14 de Maio, 2010 Carlos Esperança

A multidão de Fátima – Dúvidas de um leitor

Uma questão que me deixou surpreendido… numa medição rápida no Google Earth a Avenida dos Aliados tem pouco mais de 20.000 m2… algumas notícias falam de 200’000 pessoas a ver a missa no Porto o que é, obviamente, impossível.

O mesmo se passa em Lisboa… a Praça do Comércio tem cerca de 30.000 m2, mesmo incluindo áreas circundantes (como a Praça do Município) ficamos com menos de 50.000 m2… onde muito dificilmente se conseguem “empacotar” as 100.000 pessoas que são referidas nas notícias…

Parece-me que há muita confusão na comunicação social entre as pessoas que vão realmente ver as missas do papa e as, potencialmente muitas mais, que o vão ver passar nas ruas…

9 de Maio, 2010 Carlos Esperança

Foi decretado o recolhimento obrigatório

A vinda do Professor Ratzinger, por alcunha Bento XVI, dignitário católico para quem a Santidade é profissão e estado civil, obrigou o País ao recolhimento obrigatório, por decreto pio e falta de pudor de quem o decidiu.
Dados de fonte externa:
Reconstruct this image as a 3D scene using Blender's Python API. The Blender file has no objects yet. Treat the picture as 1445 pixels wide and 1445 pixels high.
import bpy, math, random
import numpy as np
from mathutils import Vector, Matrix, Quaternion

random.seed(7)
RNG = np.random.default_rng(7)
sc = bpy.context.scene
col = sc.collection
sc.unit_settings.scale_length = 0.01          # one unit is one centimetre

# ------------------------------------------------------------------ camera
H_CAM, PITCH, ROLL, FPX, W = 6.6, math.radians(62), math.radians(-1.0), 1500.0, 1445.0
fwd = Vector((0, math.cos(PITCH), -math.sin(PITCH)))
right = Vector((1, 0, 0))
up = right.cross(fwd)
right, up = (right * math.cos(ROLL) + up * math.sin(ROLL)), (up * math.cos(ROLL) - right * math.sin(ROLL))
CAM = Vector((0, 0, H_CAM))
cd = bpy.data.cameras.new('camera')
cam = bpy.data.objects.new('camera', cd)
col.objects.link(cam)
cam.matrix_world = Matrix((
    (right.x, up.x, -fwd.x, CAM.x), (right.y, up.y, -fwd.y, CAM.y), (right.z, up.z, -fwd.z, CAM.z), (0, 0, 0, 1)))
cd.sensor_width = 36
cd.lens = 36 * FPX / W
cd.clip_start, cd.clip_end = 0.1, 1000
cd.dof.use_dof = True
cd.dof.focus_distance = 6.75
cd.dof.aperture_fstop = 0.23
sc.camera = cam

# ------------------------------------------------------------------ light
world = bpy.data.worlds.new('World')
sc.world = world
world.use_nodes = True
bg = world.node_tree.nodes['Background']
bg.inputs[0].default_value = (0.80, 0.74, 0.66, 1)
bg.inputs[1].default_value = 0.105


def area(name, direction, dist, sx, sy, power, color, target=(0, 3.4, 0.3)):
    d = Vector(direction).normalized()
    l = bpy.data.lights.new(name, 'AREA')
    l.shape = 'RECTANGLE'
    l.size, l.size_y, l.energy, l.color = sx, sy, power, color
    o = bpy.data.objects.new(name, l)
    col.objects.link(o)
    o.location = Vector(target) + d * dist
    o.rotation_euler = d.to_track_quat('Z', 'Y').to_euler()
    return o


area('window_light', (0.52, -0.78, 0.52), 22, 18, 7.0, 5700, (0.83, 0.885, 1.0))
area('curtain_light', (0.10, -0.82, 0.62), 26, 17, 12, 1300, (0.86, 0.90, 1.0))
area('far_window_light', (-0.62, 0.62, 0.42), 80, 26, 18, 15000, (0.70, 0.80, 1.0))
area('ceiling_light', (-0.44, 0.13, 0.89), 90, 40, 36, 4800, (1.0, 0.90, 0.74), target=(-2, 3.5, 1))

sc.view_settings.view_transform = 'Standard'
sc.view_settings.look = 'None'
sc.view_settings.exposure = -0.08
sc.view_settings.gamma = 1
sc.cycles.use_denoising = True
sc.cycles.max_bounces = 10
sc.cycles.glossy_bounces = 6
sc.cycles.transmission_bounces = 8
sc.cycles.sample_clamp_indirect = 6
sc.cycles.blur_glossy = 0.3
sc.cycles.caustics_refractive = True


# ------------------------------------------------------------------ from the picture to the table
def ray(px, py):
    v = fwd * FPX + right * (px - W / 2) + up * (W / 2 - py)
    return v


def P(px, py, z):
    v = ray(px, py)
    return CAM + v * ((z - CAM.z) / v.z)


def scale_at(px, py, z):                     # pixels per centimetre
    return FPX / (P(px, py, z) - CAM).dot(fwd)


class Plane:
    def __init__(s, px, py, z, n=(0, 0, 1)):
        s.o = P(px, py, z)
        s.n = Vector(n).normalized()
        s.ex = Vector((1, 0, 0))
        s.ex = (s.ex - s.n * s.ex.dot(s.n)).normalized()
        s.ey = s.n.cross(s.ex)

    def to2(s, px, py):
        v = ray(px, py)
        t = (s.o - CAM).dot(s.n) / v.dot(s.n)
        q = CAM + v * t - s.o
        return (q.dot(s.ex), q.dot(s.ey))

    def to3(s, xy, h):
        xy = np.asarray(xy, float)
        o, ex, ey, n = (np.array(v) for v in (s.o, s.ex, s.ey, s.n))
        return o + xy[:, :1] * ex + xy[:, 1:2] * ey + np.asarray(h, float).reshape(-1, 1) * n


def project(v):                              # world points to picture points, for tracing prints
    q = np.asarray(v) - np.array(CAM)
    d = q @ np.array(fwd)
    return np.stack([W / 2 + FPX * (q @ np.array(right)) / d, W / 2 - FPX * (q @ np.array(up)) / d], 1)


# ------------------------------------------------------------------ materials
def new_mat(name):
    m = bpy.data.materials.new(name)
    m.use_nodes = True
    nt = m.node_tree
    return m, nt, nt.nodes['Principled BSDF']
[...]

Receber com honras quem é reconhecido como chefe de Estado, é um dever do Estado de direito que somos, mas transformar o protocolo num acto de subserviência é abdicar da soberania e reduzir a dignidade do Estado português à categoria de protectorado da última teocracia europeia.

A função do Governo não é fazer com que todos creiam, é tentar resolver o problemas dos cidadãos. Nenhuma democracia tem competência para atestar o milagre que levou dois pastorinhos com muitas décadas de defunção aos altares, nem o direito de ajudar o proselitismo romano em detrimento de outras crenças.

O que se exige ao Estado é a defesa do direito às crenças, a todos as crenças, bem como às descrenças e anti-crenças que os cidadãos perfilhem.

A insólita atitude de conceder um dia de tolerância de ponto é um abuso que contraria a laicidade a que o Estado está constitucionalmente obrigado, uma discriminação injusta e gratuita para com outras crenças e um convite à participação na maratona de ave-marias e salve-rainhas que a concentração pia promove a pretexto da visita papal.

O encerramento das escolas públicas devido à chegada do papa católico é uma dolorosa metáfora do antagonismo da religião e da cultura num país onde as escolas particulares, a maior parte confessionais e católicas, continuam a ensinar.

Foi declarado o estado de recolhimento obrigatório. Só faltou coragem para impor as orações como sucedia durante a ditadura salazarista.

Quando o Estado se ajoelha é o País que fica de rastos.